Let $$\textbf{v}=\operatorname{curl}\textbf{u}= (-2+43x-86y+43z, 3-2x+4y-2z, 2-47x+94y-47z)$$ and let $A$ be the part of $z(x,y)=9-x^2-9y^2$ that is above the plane $z(x,y)=x+45y+\frac{113}{2}$. Now calculate $$\iint_A\nabla\times\textbf{u}\cdot \textbf{n}\ dS$$
A hint is given to use Stoke's theorem twice.
So my take is: $$\iint_A\nabla\times\textbf{u}\cdot \textbf{n}\ dS=\iint_A\textbf{v}\cdot \textbf{n}\ dS=\int_{\partial A} \nabla\times \textbf{v} \cdot d\textbf{r}$$
So I get $d\textbf{r}$ as the boundary to an ellipse that satisfies $1=(\frac{x+\frac{1}{2}}{3})^2+(y+\frac{5}{2})^2$, so we have $\textbf{r}=(x,y,(\frac{x+\frac{1}{2}}{3})^2+(y+\frac{5}{2})^2)$ and $\nabla\times\textbf{v}= (96,90,84)$
I am not sure how to proceed from here. Should I parametrize $\textbf{r}$ in terms of trig functions?c
The hint essentially means that you should translate this to another surface (with the same boundary curve) than the one you currently have. In other words,
$\displaystyle \iint_{S} (\nabla\times\textbf{u})\cdot \textbf{n}\ dS = \int_{C} \textbf{u}\cdot d\textbf{r} = \iint_{S_1} (\nabla\times\textbf{u})\cdot \textbf{n}\ dS$.
The boundary curve of the elliptic paraboloid surface, as you correctly found, is -
$\displaystyle (\frac{x+0.5}{3})^2+(y+2.5)^2 = 1, z = 9 - x^2 - 9y^2$.

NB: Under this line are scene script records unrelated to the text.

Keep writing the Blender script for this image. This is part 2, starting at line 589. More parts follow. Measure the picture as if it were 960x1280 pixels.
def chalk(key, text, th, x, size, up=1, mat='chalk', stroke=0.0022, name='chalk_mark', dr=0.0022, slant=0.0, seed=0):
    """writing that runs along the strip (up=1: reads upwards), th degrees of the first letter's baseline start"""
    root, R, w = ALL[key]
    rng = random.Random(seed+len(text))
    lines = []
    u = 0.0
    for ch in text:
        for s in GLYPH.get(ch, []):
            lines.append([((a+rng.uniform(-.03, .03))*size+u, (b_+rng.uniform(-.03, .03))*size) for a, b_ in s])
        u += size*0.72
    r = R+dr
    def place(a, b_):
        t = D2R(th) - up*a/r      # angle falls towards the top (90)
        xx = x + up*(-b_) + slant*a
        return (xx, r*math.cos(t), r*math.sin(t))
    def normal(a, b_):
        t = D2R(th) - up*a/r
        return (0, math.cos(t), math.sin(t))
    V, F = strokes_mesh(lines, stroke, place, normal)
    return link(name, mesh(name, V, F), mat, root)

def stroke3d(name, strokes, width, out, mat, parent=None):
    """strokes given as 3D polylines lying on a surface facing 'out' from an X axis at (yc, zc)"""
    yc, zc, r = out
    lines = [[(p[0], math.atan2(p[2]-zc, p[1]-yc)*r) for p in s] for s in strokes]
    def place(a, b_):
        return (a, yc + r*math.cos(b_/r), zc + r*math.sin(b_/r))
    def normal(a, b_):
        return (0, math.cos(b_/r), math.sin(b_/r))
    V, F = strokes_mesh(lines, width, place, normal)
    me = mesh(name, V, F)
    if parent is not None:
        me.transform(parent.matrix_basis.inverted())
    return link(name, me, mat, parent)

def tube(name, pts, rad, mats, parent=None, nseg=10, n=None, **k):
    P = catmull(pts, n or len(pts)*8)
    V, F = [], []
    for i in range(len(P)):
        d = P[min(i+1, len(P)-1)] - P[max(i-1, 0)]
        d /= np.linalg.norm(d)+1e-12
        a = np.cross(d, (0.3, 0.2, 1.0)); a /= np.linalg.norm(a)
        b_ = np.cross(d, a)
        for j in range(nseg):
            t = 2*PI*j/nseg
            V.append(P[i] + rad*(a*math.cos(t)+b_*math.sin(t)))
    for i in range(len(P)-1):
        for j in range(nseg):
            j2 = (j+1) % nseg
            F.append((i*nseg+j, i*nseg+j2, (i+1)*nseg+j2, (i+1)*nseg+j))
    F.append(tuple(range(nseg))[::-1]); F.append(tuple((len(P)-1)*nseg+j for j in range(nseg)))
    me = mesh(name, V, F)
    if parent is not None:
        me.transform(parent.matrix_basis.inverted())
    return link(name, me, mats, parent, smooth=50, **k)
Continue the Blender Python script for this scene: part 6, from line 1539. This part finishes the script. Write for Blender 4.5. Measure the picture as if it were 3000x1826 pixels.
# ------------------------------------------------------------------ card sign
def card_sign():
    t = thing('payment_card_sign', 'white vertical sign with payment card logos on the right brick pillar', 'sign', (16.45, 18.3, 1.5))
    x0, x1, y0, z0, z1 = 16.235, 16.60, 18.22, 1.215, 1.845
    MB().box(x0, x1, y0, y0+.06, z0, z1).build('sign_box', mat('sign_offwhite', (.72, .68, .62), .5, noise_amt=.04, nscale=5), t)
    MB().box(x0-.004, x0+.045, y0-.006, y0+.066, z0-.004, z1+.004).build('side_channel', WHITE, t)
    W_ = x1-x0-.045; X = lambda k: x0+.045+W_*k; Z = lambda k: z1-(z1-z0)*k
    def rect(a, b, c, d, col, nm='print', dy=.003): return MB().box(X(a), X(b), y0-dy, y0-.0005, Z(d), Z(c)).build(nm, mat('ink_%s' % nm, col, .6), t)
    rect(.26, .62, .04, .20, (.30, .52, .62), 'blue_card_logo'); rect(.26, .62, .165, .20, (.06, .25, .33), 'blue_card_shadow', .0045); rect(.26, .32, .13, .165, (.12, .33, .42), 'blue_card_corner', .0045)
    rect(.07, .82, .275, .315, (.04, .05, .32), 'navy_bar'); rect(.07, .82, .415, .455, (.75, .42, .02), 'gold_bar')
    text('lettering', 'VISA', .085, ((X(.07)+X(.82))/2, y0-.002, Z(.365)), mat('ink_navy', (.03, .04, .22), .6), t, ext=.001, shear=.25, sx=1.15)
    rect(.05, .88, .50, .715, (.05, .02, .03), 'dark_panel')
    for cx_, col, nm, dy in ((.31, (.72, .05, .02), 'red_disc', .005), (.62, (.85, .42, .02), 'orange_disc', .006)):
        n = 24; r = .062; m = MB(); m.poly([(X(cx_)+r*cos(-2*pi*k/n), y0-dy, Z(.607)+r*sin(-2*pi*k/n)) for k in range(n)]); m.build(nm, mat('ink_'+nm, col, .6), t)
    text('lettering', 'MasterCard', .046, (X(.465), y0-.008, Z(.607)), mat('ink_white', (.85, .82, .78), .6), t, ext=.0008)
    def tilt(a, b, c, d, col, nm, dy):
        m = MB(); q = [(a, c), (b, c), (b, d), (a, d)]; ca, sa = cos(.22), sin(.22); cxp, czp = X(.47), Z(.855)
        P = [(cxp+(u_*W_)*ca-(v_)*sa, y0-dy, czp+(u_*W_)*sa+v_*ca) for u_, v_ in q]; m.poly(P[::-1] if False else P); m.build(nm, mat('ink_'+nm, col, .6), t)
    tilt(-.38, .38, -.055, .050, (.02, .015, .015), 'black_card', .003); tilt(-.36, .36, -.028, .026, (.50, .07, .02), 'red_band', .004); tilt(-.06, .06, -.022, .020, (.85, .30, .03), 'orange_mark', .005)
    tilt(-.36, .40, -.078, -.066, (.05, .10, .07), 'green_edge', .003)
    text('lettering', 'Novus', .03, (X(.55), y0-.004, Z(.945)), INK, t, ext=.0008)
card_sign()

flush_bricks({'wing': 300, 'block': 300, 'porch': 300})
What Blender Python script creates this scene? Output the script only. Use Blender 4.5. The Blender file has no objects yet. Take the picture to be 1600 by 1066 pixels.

Now using Stokes' Theorem a second time, we can equate line integral of the vector field along the boundary curve to the surface integral of the curl of $\textbf{u}$ over elliptic disk given by,
$\displaystyle (\frac{x+0.5}{3})^2+(y+2.5)^2 \leq 1, z = x + 45y + \frac{113}{2}$.
$\nabla \times \textbf{u}= (-2+43x-86y+43z, 3-2x+4y-2z, 2-47x+94y-47z)$
For the dot product, use the fact that normal vector to the plane is $(-1, -45, 1)$ and the dot product is simply $-131$.
So your task is just finding the area of the ellipse. You can, Either use the formula $\pi ab$ for area of the ellipse and multiply by $131$ which gives you answer of $-393 \pi$. Or you can do the integral as below.
Use substitution, $x = - 0.5 + 3r \cos\theta, y = -2.5 + r \sin\theta$ for the surface integral, $0 \leq r \leq 1, 0 \leq \theta \leq 2\pi$ and plug in Jacobian $3r$ instead of usual $r$. That is $3$ times the area of a unit circle( = $3 \pi$).